An open access paper just out looks at science blogging. According to the abstract, the paper

… focuses on one of the ICTs [Information and Communication Technologies] that have already been adopted in science communication, on science blogging. The findings from the analysis of eleven blogs are presented in an attempt to understand current practices of science blogging and to provide insight into the role of blogging in the promotion of more interactive forms of science communication.

Bora has a critical look at it, as does Cosmic Variance. Panda’s Thumb is one of the 11 blogs examined in the paper.

One of the main conclusions of the (pretty chancy) analysis is that

To become a tool for non-scientist participation, science blogs need to stabilize as a genre or as a set of subgenres where smaller conversations may facilitate more meaningful participation from members of the public. Science bloggers need to become more aware of their audience, welcome non-scientists, and focus on explanatory, interpretative, and critical modes of communication rather than on reporting and opinionating.

The author goes on to suggest that

An interesting practical experiment would also be to reverse the roles of writers and readers and invite the so called “ordinary persons” to create and publish science blogs, i.e., to engage them in the practices of science blog writing rather than reading or commenting.

Hm? Why would that be interesting? And, for that matter, “ordinary persons” have the same access to blogging software as do scientists; nothing (except disinclination or disinterest) is stopping “ordinary persons” from blogging about anything they wish.

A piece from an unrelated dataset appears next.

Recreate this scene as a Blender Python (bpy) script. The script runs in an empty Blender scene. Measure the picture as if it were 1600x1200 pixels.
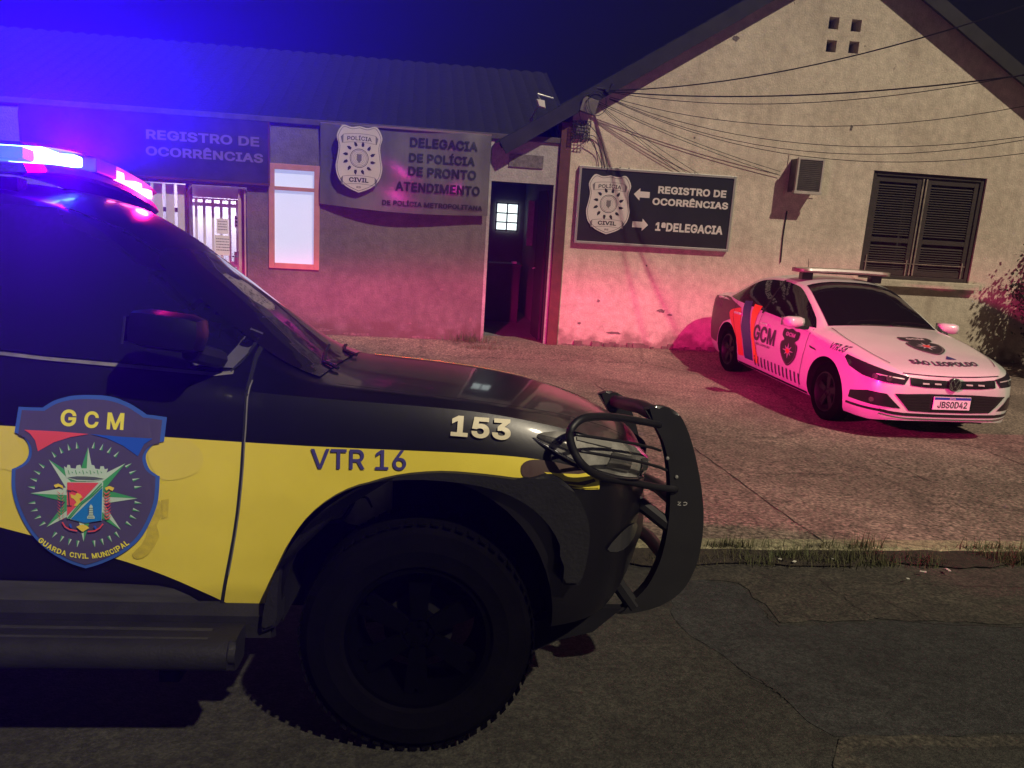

The author clearly has a particular model in mind as a referent, implicit in the title of the paper: “Science blogs and public engagement with science: practices, challenges, and opportunities.” That’s tantamount to “blogs as an extension of science education.” But while many of us are interested in science education, that’s an institutional goal while blogs are, by and large, personal vehicles. It seems to me that institutionalization is not a state to be desired. (After writing this paragraph, I found that Scholarly Kitchen made much the same point.)

(I invite my PT colleagues to comment. This post is based on a fast read-through with contractors waiting to abduct me to force a decision on the color of house siding.)